Further, “while we are not unaware of the needless impish tone of the prosecutor’s response to the objection, we do not believe that it rises to the level of misconduct,” the Court of Appeals said. “The prosecutor’s sarcastic comments were in response to the objection raised by respondents’ lawyer and they accurately conceded error. Thus, although the prosecutor’s response to the objection should have been stated in general terms, particularly in a case of such a serious nature, reversal is not warranted in this case.”

No Ineffective Assistance

The respondents also argued they were deprived of effective assistance of counsel during the dispositional hearing because their attorney appeared remotely via videoconferencing while the respondents were present in the courtroom.

Addressing this argument, the Court of Appeals pointed out that, at the beginning of the hearing, the prosecutor and guardian ad litem (GAL) introduced themselves, the respondents’ attorney indicated that he was “appearing by Zoom,” the respondents were present in the courtroom and there were no objections to the respondents’ attorney appearing by Zoom.

The Court of Appeals further explained that the court rules “expressly allow” for remote appearances during termination hearings. The appeals court cited MCR 3.904(B), which says in part:

“(B) Child Protective and Juvenile Guardianship Proceedings.

(1)   Except as provided in subrule (B)(2), courts may allow the use of videoconferencing technology by any participant, as defined in MCR 2.407(A)(1), in any proceeding. …”

Attorneys are “expressly included” in the definition of “participants,” the Court of Appeals said, citing MCR 2.407(A)(1). “Because the court rules explicitly allow for a lawyer representing a respondent-parent to appear by videoconferencing technology, it did [not] fall below an objective standard of reasonableness for respondents’ attorney to appear by Zoom. Moreover, to the extent that respondents argue that the trial court should not have allowed the dispositional hearing to proceed because respondents’ attorney was appearing by Zoom, in light of the court rule allowing for their lawyer to appear using videoconferencing technology, respondents cannot show any error, plain or otherwise.”

The Court of Appeals also found “unpersuasive” the respondents’ assertion that they were prejudiced because their attorney’s remote appearance prevented them from whispering questions and raising concerns to him. In reaching this conclusion, the appeals court cited In re Smith-Taylor Minors, ___ Mich App ___ (2021), noting the respondent in that case agreed to participate in child-protective proceedings by videoconference but later claimed the trial court erred by not informing her of the right to appear in person. The In re Smith-Taylor panel held: “Respondent failed to set forth any argument as to how the outcome of the proceedings would have been different had they taken place in-person. Accordingly, respondent has failed to establish that her due process rights were violated.”
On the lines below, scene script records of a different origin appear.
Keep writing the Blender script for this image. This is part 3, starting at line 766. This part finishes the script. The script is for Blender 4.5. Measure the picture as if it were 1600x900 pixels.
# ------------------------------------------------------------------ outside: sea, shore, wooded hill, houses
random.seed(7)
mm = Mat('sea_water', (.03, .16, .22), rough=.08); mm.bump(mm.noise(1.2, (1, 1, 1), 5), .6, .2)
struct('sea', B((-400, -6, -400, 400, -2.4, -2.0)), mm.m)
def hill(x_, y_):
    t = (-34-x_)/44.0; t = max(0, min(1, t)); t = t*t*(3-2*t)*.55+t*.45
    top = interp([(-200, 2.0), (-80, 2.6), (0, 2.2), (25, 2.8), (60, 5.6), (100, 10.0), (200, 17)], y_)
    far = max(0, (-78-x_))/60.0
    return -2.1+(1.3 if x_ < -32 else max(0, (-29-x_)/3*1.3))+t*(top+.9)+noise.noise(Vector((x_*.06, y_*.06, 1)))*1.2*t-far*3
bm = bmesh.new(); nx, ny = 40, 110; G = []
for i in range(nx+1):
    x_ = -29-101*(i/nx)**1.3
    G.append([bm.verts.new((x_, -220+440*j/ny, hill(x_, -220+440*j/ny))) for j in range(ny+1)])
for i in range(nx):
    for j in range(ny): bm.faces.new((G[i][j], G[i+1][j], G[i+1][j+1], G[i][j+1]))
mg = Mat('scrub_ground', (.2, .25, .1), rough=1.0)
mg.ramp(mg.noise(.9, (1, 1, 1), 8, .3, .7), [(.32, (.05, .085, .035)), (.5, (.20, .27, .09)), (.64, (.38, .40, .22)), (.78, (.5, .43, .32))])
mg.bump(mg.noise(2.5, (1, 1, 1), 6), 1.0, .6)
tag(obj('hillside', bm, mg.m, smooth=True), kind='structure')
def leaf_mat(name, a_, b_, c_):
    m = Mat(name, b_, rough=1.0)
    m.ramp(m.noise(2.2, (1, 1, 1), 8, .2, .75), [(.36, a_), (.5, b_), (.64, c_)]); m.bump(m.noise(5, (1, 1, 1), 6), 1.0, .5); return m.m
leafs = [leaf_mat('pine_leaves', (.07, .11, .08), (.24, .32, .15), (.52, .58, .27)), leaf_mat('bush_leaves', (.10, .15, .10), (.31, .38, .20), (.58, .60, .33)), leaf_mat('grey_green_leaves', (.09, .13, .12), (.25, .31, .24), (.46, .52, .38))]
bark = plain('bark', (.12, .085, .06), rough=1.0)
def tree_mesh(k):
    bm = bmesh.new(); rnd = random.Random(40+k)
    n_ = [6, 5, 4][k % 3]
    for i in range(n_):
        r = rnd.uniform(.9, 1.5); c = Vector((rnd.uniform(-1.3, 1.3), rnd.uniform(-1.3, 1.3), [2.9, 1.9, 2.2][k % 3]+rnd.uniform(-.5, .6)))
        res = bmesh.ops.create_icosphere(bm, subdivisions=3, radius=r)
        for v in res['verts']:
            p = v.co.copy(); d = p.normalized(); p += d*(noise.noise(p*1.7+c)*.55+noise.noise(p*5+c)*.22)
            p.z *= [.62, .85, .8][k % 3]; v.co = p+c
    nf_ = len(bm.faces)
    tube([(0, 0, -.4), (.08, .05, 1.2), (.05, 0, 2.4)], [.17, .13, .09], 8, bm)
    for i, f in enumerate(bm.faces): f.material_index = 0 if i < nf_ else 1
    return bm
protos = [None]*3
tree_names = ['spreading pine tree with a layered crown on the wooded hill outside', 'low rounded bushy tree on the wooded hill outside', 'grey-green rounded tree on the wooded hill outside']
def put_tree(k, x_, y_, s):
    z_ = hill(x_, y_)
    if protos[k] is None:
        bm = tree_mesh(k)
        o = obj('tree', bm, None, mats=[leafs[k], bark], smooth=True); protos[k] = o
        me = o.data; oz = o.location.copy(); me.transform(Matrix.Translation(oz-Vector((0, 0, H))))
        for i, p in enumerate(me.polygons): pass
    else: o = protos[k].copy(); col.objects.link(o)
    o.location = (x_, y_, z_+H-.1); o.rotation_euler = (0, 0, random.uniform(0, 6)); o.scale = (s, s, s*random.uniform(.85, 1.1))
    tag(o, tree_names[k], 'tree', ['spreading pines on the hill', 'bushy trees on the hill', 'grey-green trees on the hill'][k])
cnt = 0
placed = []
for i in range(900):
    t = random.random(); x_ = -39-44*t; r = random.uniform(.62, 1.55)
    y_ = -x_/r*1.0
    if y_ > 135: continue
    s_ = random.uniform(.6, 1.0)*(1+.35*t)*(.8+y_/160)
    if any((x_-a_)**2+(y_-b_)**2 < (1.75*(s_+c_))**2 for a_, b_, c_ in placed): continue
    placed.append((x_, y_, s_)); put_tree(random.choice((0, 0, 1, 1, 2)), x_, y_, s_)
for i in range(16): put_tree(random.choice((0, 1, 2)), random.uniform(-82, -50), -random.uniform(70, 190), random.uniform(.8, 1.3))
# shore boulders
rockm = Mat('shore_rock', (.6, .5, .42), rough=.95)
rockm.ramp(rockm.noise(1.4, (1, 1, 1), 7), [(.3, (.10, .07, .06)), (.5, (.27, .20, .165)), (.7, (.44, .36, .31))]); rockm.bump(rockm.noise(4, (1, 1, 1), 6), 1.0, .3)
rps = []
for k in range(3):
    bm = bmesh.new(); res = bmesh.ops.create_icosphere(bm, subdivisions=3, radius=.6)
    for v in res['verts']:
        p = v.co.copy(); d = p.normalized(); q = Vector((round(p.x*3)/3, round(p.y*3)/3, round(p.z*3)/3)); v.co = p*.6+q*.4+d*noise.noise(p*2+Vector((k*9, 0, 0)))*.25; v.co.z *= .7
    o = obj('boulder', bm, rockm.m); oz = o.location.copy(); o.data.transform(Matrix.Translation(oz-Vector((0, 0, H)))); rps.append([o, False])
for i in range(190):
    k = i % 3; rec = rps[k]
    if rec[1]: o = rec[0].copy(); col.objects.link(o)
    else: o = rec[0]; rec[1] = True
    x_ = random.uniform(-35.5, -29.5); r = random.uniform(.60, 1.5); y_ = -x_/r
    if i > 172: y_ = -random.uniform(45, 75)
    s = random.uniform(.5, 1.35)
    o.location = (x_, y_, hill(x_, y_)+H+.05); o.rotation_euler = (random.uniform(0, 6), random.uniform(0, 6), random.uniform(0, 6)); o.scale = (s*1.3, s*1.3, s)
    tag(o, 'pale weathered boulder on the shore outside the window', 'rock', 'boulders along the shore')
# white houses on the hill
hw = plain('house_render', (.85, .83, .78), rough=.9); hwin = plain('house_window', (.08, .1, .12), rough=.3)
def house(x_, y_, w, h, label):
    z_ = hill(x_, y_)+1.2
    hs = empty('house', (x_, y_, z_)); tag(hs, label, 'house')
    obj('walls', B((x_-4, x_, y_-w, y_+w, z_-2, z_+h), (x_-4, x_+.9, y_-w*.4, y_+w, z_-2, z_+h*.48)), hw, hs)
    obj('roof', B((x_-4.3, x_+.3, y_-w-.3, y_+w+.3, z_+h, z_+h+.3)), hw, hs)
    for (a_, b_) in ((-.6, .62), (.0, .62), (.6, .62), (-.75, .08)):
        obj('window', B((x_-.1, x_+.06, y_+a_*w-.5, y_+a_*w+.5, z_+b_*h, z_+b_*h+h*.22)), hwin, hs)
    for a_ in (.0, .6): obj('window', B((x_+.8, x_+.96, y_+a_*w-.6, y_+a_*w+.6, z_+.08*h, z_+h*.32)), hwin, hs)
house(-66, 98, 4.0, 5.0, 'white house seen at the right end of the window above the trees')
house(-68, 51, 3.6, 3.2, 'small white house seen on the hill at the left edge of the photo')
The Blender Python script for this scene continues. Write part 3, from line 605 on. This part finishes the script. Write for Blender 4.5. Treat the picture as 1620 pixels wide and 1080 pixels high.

Similar to the respondent in In re Smith-Taylor, the respondents in the present case “have not indicated how the outcome of the proceedings would have differed if their lawyer had been present in person at the termination hearing,” the Court of Appeals concluded. “Indeed, although they mention the inability to whisper to their lawyer, they fail to indicate what, exactly, might have been whispered. They also do not indicate what physical evidence their lawyer might have presented if he had appeared in person. As a result, they have not set forth any argument showing that the outcome of the proceedings would have been different if their lawyer had appeared in person.”